António Fidalgo

Miopias e distorções no ensino


Está na moda ver tudo sob o prisma comercial e económico e aplicar a mesma meia dúzia de conceitos (produto, clientes, oferta, procura, adequação ao mercado, input, output) aos mais diversos e diferentes campos da vida humana. É uma visão redutora e míope da realidade que induz a distorções graves de compreensão e de actuação. Chamar aos alunos “clientes” das escolas ou designar por “produto” de uma escola os alunos nela formados é abstruso, revelador de uma erradíssima concepção do que é a educação e o ensino escolares. As escolas não vendem saber, ou competências, como agora se diz, tal como os tribunais não vendem justiça a quem os procura, nem as igrejas vendem santidade ou felicidade aos seus fiéis. Entender todas as relações humanas sob o signo do mercado não é apenas misturar alhos com bugalhos, mas uma confusão extremamente perniciosa.

Julgar que um aluno é cliente de uma escola é entender que a sua relação com escola é de natureza comercial, que esta escola lhe presta um melhor ou pior serviço que aquela, serviço que ele aluno paga, ou se não paga ele paga o Estado. Pode esta comparação ser sedutora porque traduzida em termos mercantis, tão ao gosto da mentalidade do nosso tempo, mas a verdade é que é totalmente coxa. A relação de um cliente com quem lhe vende um produto ou presta um serviço é impessoal, esgota-se na mercadoria, seja esta um bem tangível ou um serviço. Ora a relação de um professor – a não ser que este seja um mercenário! – e de um aluno não é a venda de saber, nem da prestação de um serviço, mas uma relação pessoal, amorosa mesmo, em que ambas as partes se envolvem e se desenvolvem.

É esta visão mercantil de escola que leva a afirmações tão espantosas como a de que não há maus alunos, mas apenas deficientes enquadramentos de formação do aluno. Com efeito, se o aluno é cliente e o cliente tem sempre razão, então o insucesso escolar nunca será da culpa do aluno, mas sempre da escola que não lhe fornece o produto indicado às suas pretensões ou necessidades. O aluno é desresponsabilizado de qualquer fracasso. O que importa são os interesses, as inclinações, os desejos dos alunos, à semelhança de qualquer cliente de um supermercado ou de uma barbearia. Esta visão mercantil ignora que a relação de formação escolar é muito mais de natureza familiar, porque intensamente pessoal, do que comercial. Parte-se aqui do princípio de que não se aplica a relação de clientes aos diferentes membros de uma família, o homem como cliente da mulher ou os filhos como clientes dos pais!

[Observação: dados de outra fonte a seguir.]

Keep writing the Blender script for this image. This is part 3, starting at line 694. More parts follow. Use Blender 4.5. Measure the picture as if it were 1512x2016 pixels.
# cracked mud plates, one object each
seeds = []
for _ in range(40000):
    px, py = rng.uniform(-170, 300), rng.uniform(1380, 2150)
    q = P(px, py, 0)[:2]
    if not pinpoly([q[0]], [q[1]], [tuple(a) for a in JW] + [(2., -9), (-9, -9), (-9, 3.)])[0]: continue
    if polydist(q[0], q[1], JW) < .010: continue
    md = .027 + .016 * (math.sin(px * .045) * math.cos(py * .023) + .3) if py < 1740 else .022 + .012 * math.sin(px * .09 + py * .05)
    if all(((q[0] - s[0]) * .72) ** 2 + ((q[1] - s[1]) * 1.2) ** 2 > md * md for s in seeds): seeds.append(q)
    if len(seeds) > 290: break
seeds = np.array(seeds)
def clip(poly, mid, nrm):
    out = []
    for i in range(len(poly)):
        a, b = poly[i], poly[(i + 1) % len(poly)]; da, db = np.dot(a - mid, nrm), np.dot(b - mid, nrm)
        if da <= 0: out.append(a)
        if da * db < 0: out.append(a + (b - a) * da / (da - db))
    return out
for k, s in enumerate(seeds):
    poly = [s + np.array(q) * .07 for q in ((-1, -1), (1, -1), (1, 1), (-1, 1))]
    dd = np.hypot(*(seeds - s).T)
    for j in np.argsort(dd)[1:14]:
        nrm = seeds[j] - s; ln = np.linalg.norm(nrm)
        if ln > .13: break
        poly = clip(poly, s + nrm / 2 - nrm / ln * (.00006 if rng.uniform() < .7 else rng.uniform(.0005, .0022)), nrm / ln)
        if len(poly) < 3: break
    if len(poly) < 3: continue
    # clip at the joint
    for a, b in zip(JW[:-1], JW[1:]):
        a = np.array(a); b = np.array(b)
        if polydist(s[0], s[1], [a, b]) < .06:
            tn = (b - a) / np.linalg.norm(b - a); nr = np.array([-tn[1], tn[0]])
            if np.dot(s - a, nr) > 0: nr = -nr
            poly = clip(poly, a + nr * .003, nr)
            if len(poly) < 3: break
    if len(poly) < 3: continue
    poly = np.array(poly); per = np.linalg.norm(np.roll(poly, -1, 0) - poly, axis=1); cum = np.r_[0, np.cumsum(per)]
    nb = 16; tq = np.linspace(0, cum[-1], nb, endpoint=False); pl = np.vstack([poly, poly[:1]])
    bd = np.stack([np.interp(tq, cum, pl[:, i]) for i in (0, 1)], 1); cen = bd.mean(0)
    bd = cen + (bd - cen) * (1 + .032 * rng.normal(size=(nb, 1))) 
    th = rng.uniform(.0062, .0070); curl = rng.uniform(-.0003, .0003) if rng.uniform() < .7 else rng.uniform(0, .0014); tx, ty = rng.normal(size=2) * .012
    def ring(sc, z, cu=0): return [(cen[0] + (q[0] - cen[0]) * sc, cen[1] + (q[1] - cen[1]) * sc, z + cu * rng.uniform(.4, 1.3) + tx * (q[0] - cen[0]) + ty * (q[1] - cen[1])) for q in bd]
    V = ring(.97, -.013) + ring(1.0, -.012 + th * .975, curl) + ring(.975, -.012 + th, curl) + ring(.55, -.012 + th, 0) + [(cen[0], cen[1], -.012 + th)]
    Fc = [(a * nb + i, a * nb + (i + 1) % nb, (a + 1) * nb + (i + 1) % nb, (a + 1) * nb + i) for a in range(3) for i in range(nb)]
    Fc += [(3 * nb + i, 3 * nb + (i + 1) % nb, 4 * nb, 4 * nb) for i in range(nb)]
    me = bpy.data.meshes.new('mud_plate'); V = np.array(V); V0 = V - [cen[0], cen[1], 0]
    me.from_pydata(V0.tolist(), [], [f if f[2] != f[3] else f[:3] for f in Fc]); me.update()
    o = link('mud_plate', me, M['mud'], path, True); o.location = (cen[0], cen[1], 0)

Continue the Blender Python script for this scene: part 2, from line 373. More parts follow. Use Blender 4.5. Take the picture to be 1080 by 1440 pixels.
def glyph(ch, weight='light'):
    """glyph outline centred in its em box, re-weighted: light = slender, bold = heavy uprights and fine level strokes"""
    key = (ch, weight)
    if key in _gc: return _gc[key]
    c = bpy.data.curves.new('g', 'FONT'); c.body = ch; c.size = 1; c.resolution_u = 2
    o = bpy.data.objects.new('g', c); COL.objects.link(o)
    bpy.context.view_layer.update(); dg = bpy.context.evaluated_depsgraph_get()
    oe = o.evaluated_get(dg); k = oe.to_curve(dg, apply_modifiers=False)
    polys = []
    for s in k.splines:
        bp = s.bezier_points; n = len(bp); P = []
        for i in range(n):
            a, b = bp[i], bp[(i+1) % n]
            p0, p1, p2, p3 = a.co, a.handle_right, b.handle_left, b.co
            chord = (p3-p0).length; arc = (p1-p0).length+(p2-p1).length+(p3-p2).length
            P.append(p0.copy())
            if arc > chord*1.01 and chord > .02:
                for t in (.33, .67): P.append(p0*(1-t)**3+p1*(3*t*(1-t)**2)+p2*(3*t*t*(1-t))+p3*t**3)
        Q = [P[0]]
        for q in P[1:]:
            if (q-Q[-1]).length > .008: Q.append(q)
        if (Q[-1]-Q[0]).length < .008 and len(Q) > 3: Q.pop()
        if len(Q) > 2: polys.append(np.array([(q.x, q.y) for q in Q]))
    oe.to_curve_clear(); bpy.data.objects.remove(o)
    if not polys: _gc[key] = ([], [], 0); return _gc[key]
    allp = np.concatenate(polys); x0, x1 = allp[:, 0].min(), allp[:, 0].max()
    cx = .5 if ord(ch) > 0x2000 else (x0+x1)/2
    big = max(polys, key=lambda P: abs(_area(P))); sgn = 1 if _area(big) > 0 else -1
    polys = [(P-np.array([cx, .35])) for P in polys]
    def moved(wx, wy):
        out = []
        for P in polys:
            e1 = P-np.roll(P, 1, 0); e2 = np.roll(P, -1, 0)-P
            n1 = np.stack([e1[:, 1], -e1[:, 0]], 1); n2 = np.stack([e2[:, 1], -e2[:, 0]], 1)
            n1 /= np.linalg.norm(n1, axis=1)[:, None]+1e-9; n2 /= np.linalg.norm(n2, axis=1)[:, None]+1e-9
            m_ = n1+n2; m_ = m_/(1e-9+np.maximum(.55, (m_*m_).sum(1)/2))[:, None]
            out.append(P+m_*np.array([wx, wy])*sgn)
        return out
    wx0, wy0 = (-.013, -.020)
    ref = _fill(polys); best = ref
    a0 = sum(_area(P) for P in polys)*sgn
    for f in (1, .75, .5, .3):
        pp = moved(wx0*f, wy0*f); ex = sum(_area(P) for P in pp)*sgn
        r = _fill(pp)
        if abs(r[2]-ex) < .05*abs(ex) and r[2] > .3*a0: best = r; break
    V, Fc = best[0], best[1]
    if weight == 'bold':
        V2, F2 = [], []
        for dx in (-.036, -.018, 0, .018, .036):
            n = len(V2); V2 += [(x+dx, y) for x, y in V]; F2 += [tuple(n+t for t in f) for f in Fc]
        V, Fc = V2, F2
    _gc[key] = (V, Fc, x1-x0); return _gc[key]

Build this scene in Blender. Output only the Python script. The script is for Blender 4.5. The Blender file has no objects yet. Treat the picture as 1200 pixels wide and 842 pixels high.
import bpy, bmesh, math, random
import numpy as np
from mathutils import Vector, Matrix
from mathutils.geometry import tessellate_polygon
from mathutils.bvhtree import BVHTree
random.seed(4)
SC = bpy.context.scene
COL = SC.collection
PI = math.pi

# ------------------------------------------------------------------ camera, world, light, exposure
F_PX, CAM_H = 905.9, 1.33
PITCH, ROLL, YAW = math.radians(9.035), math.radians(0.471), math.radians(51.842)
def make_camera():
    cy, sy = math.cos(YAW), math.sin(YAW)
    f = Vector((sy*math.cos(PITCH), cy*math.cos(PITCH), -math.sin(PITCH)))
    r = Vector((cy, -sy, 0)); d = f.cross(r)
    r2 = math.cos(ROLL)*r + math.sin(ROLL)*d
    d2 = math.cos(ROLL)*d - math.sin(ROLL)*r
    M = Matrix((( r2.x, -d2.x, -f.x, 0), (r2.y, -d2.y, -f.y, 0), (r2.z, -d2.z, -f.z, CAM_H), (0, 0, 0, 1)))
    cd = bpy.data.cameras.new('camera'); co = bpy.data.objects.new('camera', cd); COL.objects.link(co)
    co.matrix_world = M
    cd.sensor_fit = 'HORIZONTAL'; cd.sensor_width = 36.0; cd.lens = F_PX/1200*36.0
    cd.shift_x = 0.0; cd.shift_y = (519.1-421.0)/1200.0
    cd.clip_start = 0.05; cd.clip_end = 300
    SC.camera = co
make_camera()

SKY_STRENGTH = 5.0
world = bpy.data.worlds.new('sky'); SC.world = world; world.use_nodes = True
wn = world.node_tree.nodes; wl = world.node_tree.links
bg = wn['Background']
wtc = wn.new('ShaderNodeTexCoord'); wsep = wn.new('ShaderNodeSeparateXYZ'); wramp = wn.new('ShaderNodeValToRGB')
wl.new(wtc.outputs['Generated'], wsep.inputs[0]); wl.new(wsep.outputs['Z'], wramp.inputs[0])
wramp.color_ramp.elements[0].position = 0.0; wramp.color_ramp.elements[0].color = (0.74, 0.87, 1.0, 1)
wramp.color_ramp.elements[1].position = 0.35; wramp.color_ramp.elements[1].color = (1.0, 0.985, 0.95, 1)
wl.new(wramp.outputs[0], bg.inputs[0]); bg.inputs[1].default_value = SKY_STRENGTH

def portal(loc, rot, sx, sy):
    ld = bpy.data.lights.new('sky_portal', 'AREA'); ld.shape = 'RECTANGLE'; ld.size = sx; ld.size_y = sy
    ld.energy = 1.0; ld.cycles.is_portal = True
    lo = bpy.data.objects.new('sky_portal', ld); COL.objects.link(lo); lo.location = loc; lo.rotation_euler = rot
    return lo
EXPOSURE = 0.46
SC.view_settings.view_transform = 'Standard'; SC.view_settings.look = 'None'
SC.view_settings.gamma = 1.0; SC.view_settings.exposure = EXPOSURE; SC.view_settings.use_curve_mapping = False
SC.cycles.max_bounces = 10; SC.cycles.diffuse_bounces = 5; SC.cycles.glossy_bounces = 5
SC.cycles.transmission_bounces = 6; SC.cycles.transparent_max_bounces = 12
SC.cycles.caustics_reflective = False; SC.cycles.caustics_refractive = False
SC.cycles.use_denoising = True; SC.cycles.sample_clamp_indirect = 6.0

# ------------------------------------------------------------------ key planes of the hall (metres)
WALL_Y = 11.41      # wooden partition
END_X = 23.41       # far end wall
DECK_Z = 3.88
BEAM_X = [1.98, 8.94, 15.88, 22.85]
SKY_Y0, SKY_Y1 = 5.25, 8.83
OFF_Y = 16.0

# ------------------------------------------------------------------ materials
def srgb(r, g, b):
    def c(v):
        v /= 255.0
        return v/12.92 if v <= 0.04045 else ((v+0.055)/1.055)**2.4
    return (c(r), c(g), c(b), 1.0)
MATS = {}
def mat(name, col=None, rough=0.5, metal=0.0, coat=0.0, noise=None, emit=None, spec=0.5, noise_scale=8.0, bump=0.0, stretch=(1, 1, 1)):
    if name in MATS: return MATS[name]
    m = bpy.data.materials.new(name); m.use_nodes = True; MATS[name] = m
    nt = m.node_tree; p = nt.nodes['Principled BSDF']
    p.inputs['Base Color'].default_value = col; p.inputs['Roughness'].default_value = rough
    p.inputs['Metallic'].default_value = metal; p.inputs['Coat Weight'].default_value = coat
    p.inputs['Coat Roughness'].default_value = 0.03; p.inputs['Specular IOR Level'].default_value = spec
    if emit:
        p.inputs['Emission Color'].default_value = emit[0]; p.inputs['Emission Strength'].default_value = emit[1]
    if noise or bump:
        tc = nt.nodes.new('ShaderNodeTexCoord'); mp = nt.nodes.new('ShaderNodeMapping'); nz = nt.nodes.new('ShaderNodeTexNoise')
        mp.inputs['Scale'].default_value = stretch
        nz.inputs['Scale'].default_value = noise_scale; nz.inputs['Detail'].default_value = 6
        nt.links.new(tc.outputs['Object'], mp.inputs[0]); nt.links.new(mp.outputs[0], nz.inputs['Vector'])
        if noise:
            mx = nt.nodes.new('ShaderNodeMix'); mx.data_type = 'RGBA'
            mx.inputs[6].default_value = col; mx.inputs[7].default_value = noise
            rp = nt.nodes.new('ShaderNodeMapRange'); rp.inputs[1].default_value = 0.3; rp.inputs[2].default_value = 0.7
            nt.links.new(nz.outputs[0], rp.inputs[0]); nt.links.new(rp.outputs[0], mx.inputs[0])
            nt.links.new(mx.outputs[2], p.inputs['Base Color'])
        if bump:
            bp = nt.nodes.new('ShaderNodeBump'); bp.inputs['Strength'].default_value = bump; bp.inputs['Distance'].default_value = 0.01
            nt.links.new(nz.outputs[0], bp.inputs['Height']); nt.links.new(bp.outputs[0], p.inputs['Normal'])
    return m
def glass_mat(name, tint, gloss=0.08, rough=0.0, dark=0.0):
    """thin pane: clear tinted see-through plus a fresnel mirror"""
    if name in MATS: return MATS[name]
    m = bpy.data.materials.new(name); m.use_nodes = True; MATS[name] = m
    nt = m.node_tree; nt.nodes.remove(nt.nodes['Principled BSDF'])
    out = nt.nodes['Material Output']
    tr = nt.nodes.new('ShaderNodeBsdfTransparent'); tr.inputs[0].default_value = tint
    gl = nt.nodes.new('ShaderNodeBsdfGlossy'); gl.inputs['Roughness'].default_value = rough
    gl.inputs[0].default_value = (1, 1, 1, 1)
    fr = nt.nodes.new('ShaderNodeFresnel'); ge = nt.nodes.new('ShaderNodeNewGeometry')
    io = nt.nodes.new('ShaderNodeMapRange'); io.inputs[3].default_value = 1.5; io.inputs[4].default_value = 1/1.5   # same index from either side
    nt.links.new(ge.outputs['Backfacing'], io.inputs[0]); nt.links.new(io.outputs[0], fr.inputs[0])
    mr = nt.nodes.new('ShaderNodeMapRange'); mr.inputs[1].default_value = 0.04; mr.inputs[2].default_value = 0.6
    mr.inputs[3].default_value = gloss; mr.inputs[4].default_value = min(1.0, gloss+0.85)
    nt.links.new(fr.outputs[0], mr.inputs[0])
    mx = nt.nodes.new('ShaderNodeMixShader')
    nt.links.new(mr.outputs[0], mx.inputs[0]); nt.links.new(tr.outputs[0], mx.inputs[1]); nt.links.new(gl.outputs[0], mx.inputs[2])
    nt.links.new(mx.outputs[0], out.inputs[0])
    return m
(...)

A escola é uma comunidade de formação, de ensino e de aprendizagem, e, como comunidade não admite a noção de cliente, mas de membro. O professor não é um vendedor, é sim um professor, e um aluno não é um cliente, mas sim um aluno. Para quê reduzir a realidade diversa e plural da vida humana à dimensão estreita do mercado? Simplificar demasiado é idiotia.